** BEGIN **

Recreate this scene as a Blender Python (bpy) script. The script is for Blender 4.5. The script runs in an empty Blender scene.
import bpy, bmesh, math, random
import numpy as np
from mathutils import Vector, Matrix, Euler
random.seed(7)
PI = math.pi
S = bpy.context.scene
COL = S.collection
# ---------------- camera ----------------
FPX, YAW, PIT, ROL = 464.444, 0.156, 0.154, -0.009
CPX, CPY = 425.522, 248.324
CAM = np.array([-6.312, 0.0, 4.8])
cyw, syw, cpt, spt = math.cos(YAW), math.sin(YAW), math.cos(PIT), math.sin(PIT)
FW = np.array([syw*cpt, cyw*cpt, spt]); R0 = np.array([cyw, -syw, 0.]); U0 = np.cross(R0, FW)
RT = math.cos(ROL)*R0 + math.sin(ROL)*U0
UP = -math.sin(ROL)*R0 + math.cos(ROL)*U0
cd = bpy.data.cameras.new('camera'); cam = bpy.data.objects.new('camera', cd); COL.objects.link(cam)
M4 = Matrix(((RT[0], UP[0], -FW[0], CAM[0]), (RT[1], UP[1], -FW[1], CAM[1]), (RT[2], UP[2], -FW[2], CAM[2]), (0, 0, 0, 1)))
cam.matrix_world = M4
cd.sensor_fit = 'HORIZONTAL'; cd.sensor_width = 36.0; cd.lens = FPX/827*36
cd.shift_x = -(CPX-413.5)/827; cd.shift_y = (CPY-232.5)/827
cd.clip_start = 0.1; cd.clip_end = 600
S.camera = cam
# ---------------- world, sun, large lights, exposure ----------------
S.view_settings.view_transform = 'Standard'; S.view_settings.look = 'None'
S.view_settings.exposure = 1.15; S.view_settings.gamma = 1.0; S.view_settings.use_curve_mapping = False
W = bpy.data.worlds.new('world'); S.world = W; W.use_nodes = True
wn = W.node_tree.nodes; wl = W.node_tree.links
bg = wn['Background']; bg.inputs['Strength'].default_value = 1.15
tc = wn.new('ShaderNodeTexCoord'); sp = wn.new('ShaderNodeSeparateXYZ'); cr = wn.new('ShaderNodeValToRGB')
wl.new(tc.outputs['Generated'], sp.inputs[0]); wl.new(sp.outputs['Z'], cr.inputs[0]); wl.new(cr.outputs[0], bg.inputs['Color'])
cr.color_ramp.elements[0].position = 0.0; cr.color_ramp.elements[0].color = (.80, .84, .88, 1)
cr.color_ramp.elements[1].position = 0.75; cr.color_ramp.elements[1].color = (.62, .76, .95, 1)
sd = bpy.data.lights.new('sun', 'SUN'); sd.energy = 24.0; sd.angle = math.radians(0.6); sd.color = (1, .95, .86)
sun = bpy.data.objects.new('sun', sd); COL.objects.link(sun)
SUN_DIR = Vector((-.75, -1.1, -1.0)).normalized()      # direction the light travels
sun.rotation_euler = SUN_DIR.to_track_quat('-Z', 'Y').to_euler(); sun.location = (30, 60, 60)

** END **

■ **WORK REQUIRED**
Nothing in the listing may be changed; retype it all exactly.

■ **ANSWER TO THE PROBLEM**
Recreate this scene as a Blender Python (bpy) script. The script is for Blender 4.5. The script runs in an empty Blender scene.
import bpy, bmesh, math, random
import numpy as np
from mathutils import Vector, Matrix, Euler
random.seed(7)
PI = math.pi
S = bpy.context.scene
COL = S.collection
# ---------------- camera ----------------
FPX, YAW, PIT, ROL = 464.444, 0.156, 0.154, -0.009
CPX, CPY = 425.522, 248.324
CAM = np.array([-6.312, 0.0, 4.8])
cyw, syw, cpt, spt = math.cos(YAW), math.sin(YAW), math.cos(PIT), math.sin(PIT)
FW = np.array([syw*cpt, cyw*cpt, spt]); R0 = np.array([cyw, -syw, 0.]); U0 = np.cross(R0, FW)
RT = math.cos(ROL)*R0 + math.sin(ROL)*U0
UP = -math.sin(ROL)*R0 + math.cos(ROL)*U0
cd = bpy.data.cameras.new('camera'); cam = bpy.data.objects.new('camera', cd); COL.objects.link(cam)
M4 = Matrix(((RT[0], UP[0], -FW[0], CAM[0]), (RT[1], UP[1], -FW[1], CAM[1]), (RT[2], UP[2], -FW[2], CAM[2]), (0, 0, 0, 1)))
cam.matrix_world = M4
cd.sensor_fit = 'HORIZONTAL'; cd.sensor_width = 36.0; cd.lens = FPX/827*36
cd.shift_x = -(CPX-413.5)/827; cd.shift_y = (CPY-232.5)/827
cd.clip_start = 0.1; cd.clip_end = 600
S.camera = cam
# ---------------- world, sun, large lights, exposure ----------------
S.view_settings.view_transform = 'Standard'; S.view_settings.look = 'None'
S.view_settings.exposure = 1.15; S.view_settings.gamma = 1.0; S.view_settings.use_curve_mapping = False
W = bpy.data.worlds.new('world'); S.world = W; W.use_nodes = True
wn = W.node_tree.nodes; wl = W.node_tree.links
bg = wn['Background']; bg.inputs['Strength'].default_value = 1.15
tc = wn.new('ShaderNodeTexCoord'); sp = wn.new('ShaderNodeSeparateXYZ'); cr = wn.new('ShaderNodeValToRGB')
wl.new(tc.outputs['Generated'], sp.inputs[0]); wl.new(sp.outputs['Z'], cr.inputs[0]); wl.new(cr.outputs[0], bg.inputs['Color'])
cr.color_ramp.elements[0].position = 0.0; cr.color_ramp.elements[0].color = (.80, .84, .88, 1)
cr.color_ramp.elements[1].position = 0.75; cr.color_ramp.elements[1].color = (.62, .76, .95, 1)
sd = bpy.data.lights.new('sun', 'SUN'); sd.energy = 24.0; sd.angle = math.radians(0.6); sd.color = (1, .95, .86)
sun = bpy.data.objects.new('sun', sd); COL.objects.link(sun)
SUN_DIR = Vector((-.75, -1.1, -1.0)).normalized()      # direction the light travels
sun.rotation_euler = SUN_DIR.to_track_quat('-Z', 'Y').to_euler(); sun.location = (30, 60, 60)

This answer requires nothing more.